[Goal of the exercise]:
Write each line of the material exactly as given, from the top through the line that contains "scene.camera = cam", and omit all pictures.

---------- Provided data

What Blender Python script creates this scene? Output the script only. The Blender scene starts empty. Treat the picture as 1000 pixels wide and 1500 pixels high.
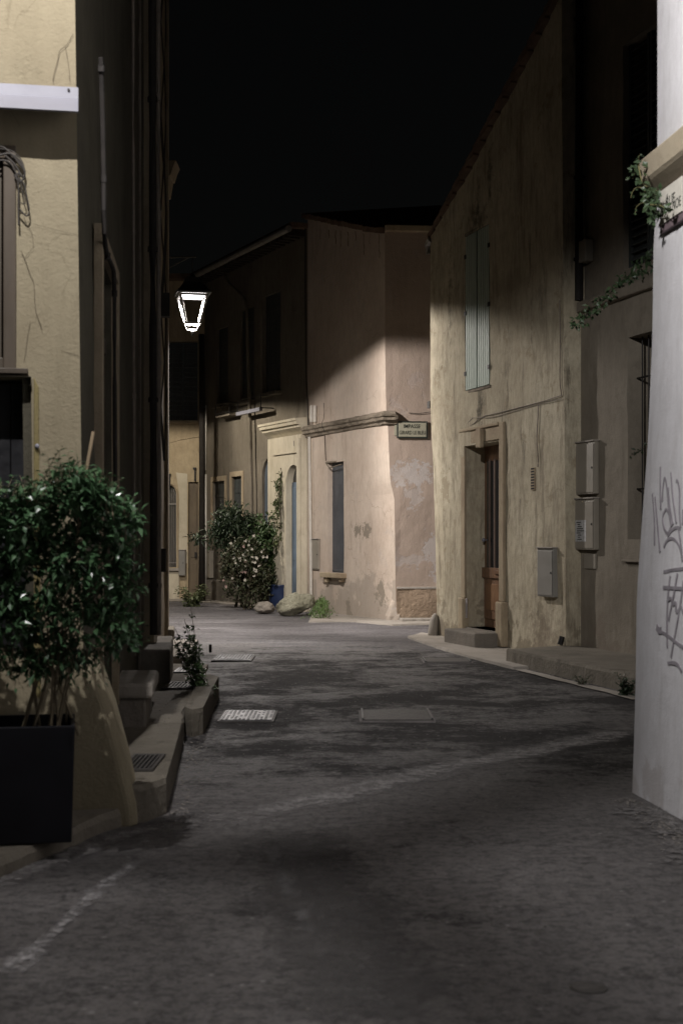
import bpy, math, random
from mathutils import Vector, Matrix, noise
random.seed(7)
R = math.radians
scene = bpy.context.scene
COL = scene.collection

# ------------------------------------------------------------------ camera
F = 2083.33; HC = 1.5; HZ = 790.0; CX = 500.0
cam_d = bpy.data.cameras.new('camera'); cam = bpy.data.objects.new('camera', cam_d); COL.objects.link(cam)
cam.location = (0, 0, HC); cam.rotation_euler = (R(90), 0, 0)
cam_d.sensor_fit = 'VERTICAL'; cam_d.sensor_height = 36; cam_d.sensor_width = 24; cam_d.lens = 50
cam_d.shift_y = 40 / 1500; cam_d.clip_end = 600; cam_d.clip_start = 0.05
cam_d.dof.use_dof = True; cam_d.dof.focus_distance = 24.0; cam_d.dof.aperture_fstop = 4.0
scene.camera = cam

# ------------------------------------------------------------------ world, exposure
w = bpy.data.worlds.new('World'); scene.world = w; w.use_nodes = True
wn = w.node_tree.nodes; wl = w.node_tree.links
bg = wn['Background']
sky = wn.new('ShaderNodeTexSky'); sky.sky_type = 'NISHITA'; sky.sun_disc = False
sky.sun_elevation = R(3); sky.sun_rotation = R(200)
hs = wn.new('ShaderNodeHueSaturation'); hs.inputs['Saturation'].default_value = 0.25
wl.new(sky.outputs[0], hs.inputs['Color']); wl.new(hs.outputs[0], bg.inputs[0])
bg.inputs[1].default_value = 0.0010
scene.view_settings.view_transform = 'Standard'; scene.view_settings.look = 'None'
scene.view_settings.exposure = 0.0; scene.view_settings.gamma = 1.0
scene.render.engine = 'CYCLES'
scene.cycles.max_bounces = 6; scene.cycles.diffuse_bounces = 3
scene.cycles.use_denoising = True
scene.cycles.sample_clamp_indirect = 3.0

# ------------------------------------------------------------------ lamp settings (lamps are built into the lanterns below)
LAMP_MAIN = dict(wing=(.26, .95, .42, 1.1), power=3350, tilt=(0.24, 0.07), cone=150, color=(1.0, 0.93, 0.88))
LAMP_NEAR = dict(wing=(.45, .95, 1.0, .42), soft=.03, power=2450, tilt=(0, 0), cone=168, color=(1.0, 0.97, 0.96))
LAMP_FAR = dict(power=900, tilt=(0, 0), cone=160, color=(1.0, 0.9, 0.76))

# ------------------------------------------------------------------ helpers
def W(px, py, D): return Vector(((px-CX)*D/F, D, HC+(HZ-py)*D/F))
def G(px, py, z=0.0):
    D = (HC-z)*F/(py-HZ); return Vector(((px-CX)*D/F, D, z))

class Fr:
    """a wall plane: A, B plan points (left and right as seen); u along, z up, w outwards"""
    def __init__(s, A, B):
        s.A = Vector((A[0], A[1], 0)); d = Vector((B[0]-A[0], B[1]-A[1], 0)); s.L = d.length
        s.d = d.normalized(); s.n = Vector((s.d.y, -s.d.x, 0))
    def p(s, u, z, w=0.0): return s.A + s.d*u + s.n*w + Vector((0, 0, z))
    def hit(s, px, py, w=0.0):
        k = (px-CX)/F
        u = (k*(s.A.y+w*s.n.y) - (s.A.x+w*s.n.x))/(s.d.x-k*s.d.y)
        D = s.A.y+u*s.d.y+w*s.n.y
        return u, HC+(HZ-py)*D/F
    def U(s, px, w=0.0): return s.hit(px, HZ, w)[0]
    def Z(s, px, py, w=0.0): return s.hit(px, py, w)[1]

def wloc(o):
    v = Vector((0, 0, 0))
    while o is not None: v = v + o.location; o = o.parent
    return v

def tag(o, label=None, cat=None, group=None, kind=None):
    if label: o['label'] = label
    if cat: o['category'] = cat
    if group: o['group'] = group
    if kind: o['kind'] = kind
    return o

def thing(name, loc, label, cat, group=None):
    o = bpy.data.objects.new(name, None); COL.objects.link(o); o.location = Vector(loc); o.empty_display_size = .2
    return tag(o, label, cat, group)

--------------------

[Reply]:
What Blender Python script creates this scene? Output the script only. The Blender scene starts empty. Treat the picture as 1000 pixels wide and 1500 pixels high.
import bpy, math, random
from mathutils import Vector, Matrix, noise
random.seed(7)
R = math.radians
scene = bpy.context.scene
COL = scene.collection

# ------------------------------------------------------------------ camera
F = 2083.33; HC = 1.5; HZ = 790.0; CX = 500.0
cam_d = bpy.data.cameras.new('camera'); cam = bpy.data.objects.new('camera', cam_d); COL.objects.link(cam)
cam.location = (0, 0, HC); cam.rotation_euler = (R(90), 0, 0)
cam_d.sensor_fit = 'VERTICAL'; cam_d.sensor_height = 36; cam_d.sensor_width = 24; cam_d.lens = 50
cam_d.shift_y = 40 / 1500; cam_d.clip_end = 600; cam_d.clip_start = 0.05
cam_d.dof.use_dof = True; cam_d.dof.focus_distance = 24.0; cam_d.dof.aperture_fstop = 4.0
scene.camera = cam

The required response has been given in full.